One work, IE: Times Nu Roman is a very compelling installation of objects. A long, metal staff with a Christian cross at its top squares off against a traditional knobkerrie, which has both ceremonial and self-defence uses in many parts of Southern African. Traditional imphepho herbs are presented in front of an upended LED clock, which Turpin has deliberately caused to malfunction: the Western digits have extra striations and unexpected serifs, rendering them illegible. There are also three ‘plinths’ utilized in the installation: two are polished granite cubes, and the third is a concrete cover from a municipal Inspection Eye (with the ‘IE’ of the title emblazoned on it). This setting up of objects on plinths is a direct reference to the violence of 18th and 19th Century ethnographic collecting and display of traditional African objects. It’s a well-established fact that decontextualizing African sculptures, masks, ceremonial and utilitarian objects fundamentally changed their meanings; gathered together for the purposes of scrutinizing and conceptually dissecting them, the objects became proxies for the ownership, display and consumption of black bodies and cultures by colonial powers. Turpin establishes an elaborate visual and linguistic labyrinth in the work, underpinned by the concept of inspection, scrutiny and the violence of the Western gaze.
MJ Turpin, At the onset of any meaningful revolution, heads must roll, 2019. Spray paint,serigraph printing and 5 Rand coins. 205cm x 150cm
In the showstopper painting of this small exhibition, titled At the onset of any meaningful revolution, heads must roll, the Greek heads seem to tumble from top centre of the horizontally-oriented work. (Turpin speaks about the fact that even the Belgian linen onto which he has printed and painted refers to the golden age of Western European art coinciding with the advent of colonialism.) To the left, a swathe of serigraphed brushstroke marks creates a counterpoint to the tumbling heads (modern vs ancient, expressionistic vs academic), yet the suggestion of violence in both is unmistakable.

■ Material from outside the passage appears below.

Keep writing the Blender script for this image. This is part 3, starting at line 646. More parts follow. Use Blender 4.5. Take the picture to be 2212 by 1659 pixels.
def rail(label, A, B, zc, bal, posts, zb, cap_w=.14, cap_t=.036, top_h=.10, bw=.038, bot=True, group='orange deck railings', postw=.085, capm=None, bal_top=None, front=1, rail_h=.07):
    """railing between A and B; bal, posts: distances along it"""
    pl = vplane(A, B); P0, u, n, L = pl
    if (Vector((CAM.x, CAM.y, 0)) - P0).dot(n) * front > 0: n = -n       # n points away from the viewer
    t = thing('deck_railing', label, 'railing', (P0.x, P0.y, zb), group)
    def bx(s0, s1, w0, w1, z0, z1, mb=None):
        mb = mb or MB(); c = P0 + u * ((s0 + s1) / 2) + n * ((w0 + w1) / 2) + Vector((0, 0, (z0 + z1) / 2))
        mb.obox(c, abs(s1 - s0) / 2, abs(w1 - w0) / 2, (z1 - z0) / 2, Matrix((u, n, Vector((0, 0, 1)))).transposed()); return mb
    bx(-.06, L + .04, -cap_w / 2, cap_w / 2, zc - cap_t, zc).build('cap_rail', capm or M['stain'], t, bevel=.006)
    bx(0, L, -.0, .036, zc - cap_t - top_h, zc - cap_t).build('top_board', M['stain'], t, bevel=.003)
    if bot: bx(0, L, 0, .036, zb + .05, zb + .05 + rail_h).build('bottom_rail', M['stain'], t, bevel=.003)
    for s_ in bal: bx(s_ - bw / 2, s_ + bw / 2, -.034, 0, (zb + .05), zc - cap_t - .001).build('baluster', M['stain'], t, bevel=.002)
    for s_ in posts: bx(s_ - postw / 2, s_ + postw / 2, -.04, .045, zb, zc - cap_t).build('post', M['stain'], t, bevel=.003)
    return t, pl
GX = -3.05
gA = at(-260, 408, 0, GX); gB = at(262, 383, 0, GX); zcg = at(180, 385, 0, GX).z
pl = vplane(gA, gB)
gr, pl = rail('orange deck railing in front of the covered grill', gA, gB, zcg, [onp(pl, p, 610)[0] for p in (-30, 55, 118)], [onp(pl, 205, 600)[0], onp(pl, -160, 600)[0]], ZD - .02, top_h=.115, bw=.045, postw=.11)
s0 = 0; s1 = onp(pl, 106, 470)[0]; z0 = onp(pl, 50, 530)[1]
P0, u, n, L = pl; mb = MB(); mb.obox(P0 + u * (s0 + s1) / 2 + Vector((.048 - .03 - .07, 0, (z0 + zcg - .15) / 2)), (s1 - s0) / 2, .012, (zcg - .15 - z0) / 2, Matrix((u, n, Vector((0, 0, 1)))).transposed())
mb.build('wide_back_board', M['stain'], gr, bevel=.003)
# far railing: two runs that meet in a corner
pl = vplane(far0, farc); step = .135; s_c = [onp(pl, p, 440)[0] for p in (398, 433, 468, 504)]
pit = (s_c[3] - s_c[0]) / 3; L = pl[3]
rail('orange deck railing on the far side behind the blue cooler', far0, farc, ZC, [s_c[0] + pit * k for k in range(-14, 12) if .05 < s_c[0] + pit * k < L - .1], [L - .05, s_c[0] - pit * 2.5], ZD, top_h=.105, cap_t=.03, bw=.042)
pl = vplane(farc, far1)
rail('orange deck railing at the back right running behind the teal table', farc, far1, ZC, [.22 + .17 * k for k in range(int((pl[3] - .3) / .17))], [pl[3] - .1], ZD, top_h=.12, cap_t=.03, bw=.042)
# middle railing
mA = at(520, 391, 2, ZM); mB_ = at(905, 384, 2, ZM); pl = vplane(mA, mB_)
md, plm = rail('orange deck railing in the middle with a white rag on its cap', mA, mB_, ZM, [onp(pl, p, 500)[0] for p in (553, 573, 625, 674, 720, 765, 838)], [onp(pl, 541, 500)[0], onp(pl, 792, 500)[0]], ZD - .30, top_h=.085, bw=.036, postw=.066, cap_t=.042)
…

Over the whole arrangement, striations of spray paint in white, black and Turpin’s signature green disturb one’s reading of the images, a sort of visual noise that unsettles. One isn’t sure whether Turpin’s ominous work foretells the metaphoric rolling of the ‘heads’ of Western culture, or a literal bloodbath.
Perhaps the first of Turpin’s sentences, ‘When the lights go out, a new history shines through’ is an appropriate way to finish my reflection on this show. This sentence speaks of the inevitability of change, of ‘the lights go[ing] out’ on one narrative, and also the rise of a new, hybridized way of thinking about our existence in South Africa. Turpin has masterfully tapped into a long, slow transition that many of us don’t see for being too close to its effects. ‘take me apart’ is a solid milestone in this gradual shift.